# WHAT TO DO
Write out the listing beneath this instruction in its entirety, exactly as it reads.
+++
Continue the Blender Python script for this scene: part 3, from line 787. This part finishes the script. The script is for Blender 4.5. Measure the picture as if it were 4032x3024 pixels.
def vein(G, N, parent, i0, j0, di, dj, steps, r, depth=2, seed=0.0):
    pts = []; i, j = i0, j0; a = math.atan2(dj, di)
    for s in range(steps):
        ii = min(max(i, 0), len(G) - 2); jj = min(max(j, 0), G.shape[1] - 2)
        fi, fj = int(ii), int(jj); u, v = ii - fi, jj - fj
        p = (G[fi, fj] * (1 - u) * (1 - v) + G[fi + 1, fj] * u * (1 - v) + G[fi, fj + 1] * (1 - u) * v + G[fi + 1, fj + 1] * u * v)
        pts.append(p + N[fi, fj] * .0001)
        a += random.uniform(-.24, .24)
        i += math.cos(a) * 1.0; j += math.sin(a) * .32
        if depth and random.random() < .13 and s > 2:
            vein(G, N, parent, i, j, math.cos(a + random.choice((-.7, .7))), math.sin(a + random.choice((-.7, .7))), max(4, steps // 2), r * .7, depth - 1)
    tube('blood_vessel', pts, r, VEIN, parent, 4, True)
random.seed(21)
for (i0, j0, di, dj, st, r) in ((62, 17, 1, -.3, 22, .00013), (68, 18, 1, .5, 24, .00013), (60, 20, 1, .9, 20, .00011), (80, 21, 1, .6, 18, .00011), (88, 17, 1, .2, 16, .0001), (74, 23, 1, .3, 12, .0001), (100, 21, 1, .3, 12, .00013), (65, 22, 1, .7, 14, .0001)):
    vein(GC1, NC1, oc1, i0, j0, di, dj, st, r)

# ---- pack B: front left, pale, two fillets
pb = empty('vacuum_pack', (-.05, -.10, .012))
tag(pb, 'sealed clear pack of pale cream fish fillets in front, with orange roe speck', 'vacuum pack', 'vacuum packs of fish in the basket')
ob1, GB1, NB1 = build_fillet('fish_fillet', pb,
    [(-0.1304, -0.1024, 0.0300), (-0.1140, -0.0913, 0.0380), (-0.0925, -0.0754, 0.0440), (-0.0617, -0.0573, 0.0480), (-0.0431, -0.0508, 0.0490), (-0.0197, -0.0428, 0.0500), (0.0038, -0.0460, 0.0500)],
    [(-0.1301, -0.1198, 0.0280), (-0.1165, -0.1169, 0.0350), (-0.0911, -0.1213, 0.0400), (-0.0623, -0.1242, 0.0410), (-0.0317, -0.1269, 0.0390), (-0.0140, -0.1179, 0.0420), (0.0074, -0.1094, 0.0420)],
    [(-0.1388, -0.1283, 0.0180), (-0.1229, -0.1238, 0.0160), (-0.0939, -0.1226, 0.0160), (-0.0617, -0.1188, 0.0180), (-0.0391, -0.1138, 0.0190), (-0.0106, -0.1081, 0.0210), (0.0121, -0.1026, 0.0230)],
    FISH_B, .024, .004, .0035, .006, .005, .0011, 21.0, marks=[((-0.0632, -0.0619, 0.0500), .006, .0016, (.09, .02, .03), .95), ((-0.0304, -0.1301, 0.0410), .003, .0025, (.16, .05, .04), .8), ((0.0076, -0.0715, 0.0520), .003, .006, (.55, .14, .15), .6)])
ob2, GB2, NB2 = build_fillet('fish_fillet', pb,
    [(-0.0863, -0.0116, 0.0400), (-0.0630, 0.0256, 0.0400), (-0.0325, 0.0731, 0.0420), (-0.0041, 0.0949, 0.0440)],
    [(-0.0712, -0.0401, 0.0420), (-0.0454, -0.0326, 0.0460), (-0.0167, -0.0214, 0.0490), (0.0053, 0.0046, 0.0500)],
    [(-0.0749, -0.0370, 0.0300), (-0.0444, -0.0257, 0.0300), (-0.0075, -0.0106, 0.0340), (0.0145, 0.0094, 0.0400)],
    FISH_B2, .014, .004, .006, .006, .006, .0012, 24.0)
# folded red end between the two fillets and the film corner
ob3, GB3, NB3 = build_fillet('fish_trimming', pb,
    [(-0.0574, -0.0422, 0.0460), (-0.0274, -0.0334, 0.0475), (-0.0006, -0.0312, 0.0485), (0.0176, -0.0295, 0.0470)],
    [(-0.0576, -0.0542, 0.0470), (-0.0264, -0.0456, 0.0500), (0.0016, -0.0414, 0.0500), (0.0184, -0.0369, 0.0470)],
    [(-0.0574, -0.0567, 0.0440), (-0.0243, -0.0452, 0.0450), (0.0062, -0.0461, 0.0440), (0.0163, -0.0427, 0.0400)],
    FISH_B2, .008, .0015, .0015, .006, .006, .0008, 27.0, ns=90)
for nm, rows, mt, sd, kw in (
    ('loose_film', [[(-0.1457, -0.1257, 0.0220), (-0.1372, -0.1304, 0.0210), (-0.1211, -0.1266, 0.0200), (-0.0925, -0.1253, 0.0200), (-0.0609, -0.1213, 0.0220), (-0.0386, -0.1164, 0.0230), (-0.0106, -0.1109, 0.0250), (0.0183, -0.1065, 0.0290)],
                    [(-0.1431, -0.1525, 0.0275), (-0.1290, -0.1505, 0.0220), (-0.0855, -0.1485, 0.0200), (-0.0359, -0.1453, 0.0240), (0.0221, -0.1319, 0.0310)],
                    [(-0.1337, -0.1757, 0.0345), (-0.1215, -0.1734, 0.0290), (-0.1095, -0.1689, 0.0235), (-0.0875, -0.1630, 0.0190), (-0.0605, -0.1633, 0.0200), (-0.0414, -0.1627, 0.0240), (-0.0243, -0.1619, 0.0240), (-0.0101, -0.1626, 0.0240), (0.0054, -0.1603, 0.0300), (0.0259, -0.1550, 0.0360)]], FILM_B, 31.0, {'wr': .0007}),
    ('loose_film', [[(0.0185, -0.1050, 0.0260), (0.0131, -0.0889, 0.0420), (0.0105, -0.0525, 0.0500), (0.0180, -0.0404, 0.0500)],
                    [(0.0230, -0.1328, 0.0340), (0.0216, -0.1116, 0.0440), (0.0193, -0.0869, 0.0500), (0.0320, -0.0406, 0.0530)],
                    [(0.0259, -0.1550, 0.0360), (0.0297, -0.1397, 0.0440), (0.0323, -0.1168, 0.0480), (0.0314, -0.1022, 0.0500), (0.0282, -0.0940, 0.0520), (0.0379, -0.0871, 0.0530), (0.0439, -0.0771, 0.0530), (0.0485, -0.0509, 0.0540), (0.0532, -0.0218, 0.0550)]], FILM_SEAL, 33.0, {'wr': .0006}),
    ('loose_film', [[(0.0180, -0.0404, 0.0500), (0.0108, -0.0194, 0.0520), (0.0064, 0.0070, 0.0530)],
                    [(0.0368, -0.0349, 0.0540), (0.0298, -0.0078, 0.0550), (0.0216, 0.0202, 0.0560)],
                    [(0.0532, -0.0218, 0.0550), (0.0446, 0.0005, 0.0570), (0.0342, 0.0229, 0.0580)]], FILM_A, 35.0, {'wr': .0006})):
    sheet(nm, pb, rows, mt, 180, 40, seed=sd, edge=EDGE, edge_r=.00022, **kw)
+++
# EXERCISE RESPONSE
Continue the Blender Python script for this scene: part 3, from line 787. This part finishes the script. The script is for Blender 4.5. Measure the picture as if it were 4032x3024 pixels.
def vein(G, N, parent, i0, j0, di, dj, steps, r, depth=2, seed=0.0):
    pts = []; i, j = i0, j0; a = math.atan2(dj, di)
    for s in range(steps):
        ii = min(max(i, 0), len(G) - 2); jj = min(max(j, 0), G.shape[1] - 2)
        fi, fj = int(ii), int(jj); u, v = ii - fi, jj - fj
        p = (G[fi, fj] * (1 - u) * (1 - v) + G[fi + 1, fj] * u * (1 - v) + G[fi, fj + 1] * (1 - u) * v + G[fi + 1, fj + 1] * u * v)
        pts.append(p + N[fi, fj] * .0001)
        a += random.uniform(-.24, .24)
        i += math.cos(a) * 1.0; j += math.sin(a) * .32
        if depth and random.random() < .13 and s > 2:
            vein(G, N, parent, i, j, math.cos(a + random.choice((-.7, .7))), math.sin(a + random.choice((-.7, .7))), max(4, steps // 2), r * .7, depth - 1)
    tube('blood_vessel', pts, r, VEIN, parent, 4, True)
random.seed(21)
for (i0, j0, di, dj, st, r) in ((62, 17, 1, -.3, 22, .00013), (68, 18, 1, .5, 24, .00013), (60, 20, 1, .9, 20, .00011), (80, 21, 1, .6, 18, .00011), (88, 17, 1, .2, 16, .0001), (74, 23, 1, .3, 12, .0001), (100, 21, 1, .3, 12, .00013), (65, 22, 1, .7, 14, .0001)):
    vein(GC1, NC1, oc1, i0, j0, di, dj, st, r)

# ---- pack B: front left, pale, two fillets
pb = empty('vacuum_pack', (-.05, -.10, .012))
tag(pb, 'sealed clear pack of pale cream fish fillets in front, with orange roe speck', 'vacuum pack', 'vacuum packs of fish in the basket')
ob1, GB1, NB1 = build_fillet('fish_fillet', pb,
    [(-0.1304, -0.1024, 0.0300), (-0.1140, -0.0913, 0.0380), (-0.0925, -0.0754, 0.0440), (-0.0617, -0.0573, 0.0480), (-0.0431, -0.0508, 0.0490), (-0.0197, -0.0428, 0.0500), (0.0038, -0.0460, 0.0500)],
    [(-0.1301, -0.1198, 0.0280), (-0.1165, -0.1169, 0.0350), (-0.0911, -0.1213, 0.0400), (-0.0623, -0.1242, 0.0410), (-0.0317, -0.1269, 0.0390), (-0.0140, -0.1179, 0.0420), (0.0074, -0.1094, 0.0420)],
    [(-0.1388, -0.1283, 0.0180), (-0.1229, -0.1238, 0.0160), (-0.0939, -0.1226, 0.0160), (-0.0617, -0.1188, 0.0180), (-0.0391, -0.1138, 0.0190), (-0.0106, -0.1081, 0.0210), (0.0121, -0.1026, 0.0230)],
    FISH_B, .024, .004, .0035, .006, .005, .0011, 21.0, marks=[((-0.0632, -0.0619, 0.0500), .006, .0016, (.09, .02, .03), .95), ((-0.0304, -0.1301, 0.0410), .003, .0025, (.16, .05, .04), .8), ((0.0076, -0.0715, 0.0520), .003, .006, (.55, .14, .15), .6)])
ob2, GB2, NB2 = build_fillet('fish_fillet', pb,
    [(-0.0863, -0.0116, 0.0400), (-0.0630, 0.0256, 0.0400), (-0.0325, 0.0731, 0.0420), (-0.0041, 0.0949, 0.0440)],
    [(-0.0712, -0.0401, 0.0420), (-0.0454, -0.0326, 0.0460), (-0.0167, -0.0214, 0.0490), (0.0053, 0.0046, 0.0500)],
    [(-0.0749, -0.0370, 0.0300), (-0.0444, -0.0257, 0.0300), (-0.0075, -0.0106, 0.0340), (0.0145, 0.0094, 0.0400)],
    FISH_B2, .014, .004, .006, .006, .006, .0012, 24.0)
# folded red end between the two fillets and the film corner
ob3, GB3, NB3 = build_fillet('fish_trimming', pb,
    [(-0.0574, -0.0422, 0.0460), (-0.0274, -0.0334, 0.0475), (-0.0006, -0.0312, 0.0485), (0.0176, -0.0295, 0.0470)],
    [(-0.0576, -0.0542, 0.0470), (-0.0264, -0.0456, 0.0500), (0.0016, -0.0414, 0.0500), (0.0184, -0.0369, 0.0470)],
    [(-0.0574, -0.0567, 0.0440), (-0.0243, -0.0452, 0.0450), (0.0062, -0.0461, 0.0440), (0.0163, -0.0427, 0.0400)],
    FISH_B2, .008, .0015, .0015, .006, .006, .0008, 27.0, ns=90)
for nm, rows, mt, sd, kw in (
    ('loose_film', [[(-0.1457, -0.1257, 0.0220), (-0.1372, -0.1304, 0.0210), (-0.1211, -0.1266, 0.0200), (-0.0925, -0.1253, 0.0200), (-0.0609, -0.1213, 0.0220), (-0.0386, -0.1164, 0.0230), (-0.0106, -0.1109, 0.0250), (0.0183, -0.1065, 0.0290)],
                    [(-0.1431, -0.1525, 0.0275), (-0.1290, -0.1505, 0.0220), (-0.0855, -0.1485, 0.0200), (-0.0359, -0.1453, 0.0240), (0.0221, -0.1319, 0.0310)],
                    [(-0.1337, -0.1757, 0.0345), (-0.1215, -0.1734, 0.0290), (-0.1095, -0.1689, 0.0235), (-0.0875, -0.1630, 0.0190), (-0.0605, -0.1633, 0.0200), (-0.0414, -0.1627, 0.0240), (-0.0243, -0.1619, 0.0240), (-0.0101, -0.1626, 0.0240), (0.0054, -0.1603, 0.0300), (0.0259, -0.1550, 0.0360)]], FILM_B, 31.0, {'wr': .0007}),
    ('loose_film', [[(0.0185, -0.1050, 0.0260), (0.0131, -0.0889, 0.0420), (0.0105, -0.0525, 0.0500), (0.0180, -0.0404, 0.0500)],
                    [(0.0230, -0.1328, 0.0340), (0.0216, -0.1116, 0.0440), (0.0193, -0.0869, 0.0500), (0.0320, -0.0406, 0.0530)],
                    [(0.0259, -0.1550, 0.0360), (0.0297, -0.1397, 0.0440), (0.0323, -0.1168, 0.0480), (0.0314, -0.1022, 0.0500), (0.0282, -0.0940, 0.0520), (0.0379, -0.0871, 0.0530), (0.0439, -0.0771, 0.0530), (0.0485, -0.0509, 0.0540), (0.0532, -0.0218, 0.0550)]], FILM_SEAL, 33.0, {'wr': .0006}),
    ('loose_film', [[(0.0180, -0.0404, 0.0500), (0.0108, -0.0194, 0.0520), (0.0064, 0.0070, 0.0530)],
                    [(0.0368, -0.0349, 0.0540), (0.0298, -0.0078, 0.0550), (0.0216, 0.0202, 0.0560)],
                    [(0.0532, -0.0218, 0.0550), (0.0446, 0.0005, 0.0570), (0.0342, 0.0229, 0.0580)]], FILM_A, 35.0, {'wr': .0006})):
    sheet(nm, pb, rows, mt, 180, 40, seed=sd, edge=EDGE, edge_r=.00022, **kw)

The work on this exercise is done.